Consider the possibilities that differentiated customer services employing techniques such as gamification and advanced offer bundling could unleash. It Is not hard to imagine future house buyers bidding in real-time on their smartphones for a property, for which their mortgage offer is not only pre-agreed, but for which the rate is also dynamically adjusted as the sale price changes.

In such a scenario, the real-time ‘upsell’ opportunities are immense, with everything from more competitive rates as the Loan to Value ratio changes to customised insurance service bundles designed specifically to create customer delight and lock in long-term customer loyalty via word of mouth. These are the very techniques which online brands like Uber, Spotify, Facebook, and others have used to create massive market shares and disrupt incumbents.

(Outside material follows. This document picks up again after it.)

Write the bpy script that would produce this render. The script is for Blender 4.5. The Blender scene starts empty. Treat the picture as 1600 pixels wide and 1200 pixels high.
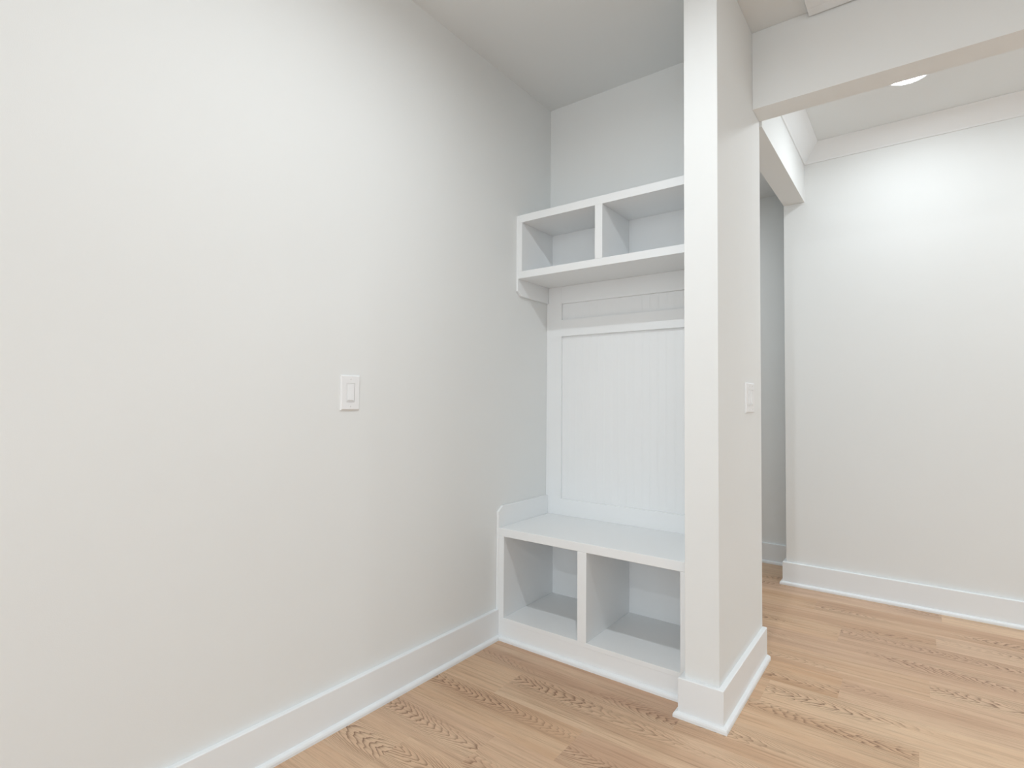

The most important realisation about the future scenario I have just painted is that it could be created by a sufficiently connected player from any industry; banking, telco, or retail being the most likely.

By re-thinking your market, embracing future technological possibilities and carefully orchestrating customers’ relationships, financial service providers can position themselves well for the future.

There is a lot for both banks and telcos to achieve and not much time to adapt. It is one task to complete a Digital Transformation project, but the hard work comes afterwards, when updates to applications are expected to be made daily. This is in stark contrast to the old world of quarterly application fixes and represents a sea change in the intensity of which IT teams have to develop and test new technology.

Telcos and banks face the same challenge in keeping their customers happy. This does not mean offering the cheapest deal, but the best deal based on a customer’s circumstances at a moment in time. Having an agile IT infrastructure in place is a solid foundation to keep track of new technological innovations which is able to drive customer loyalty in an increasingly ambivalent world.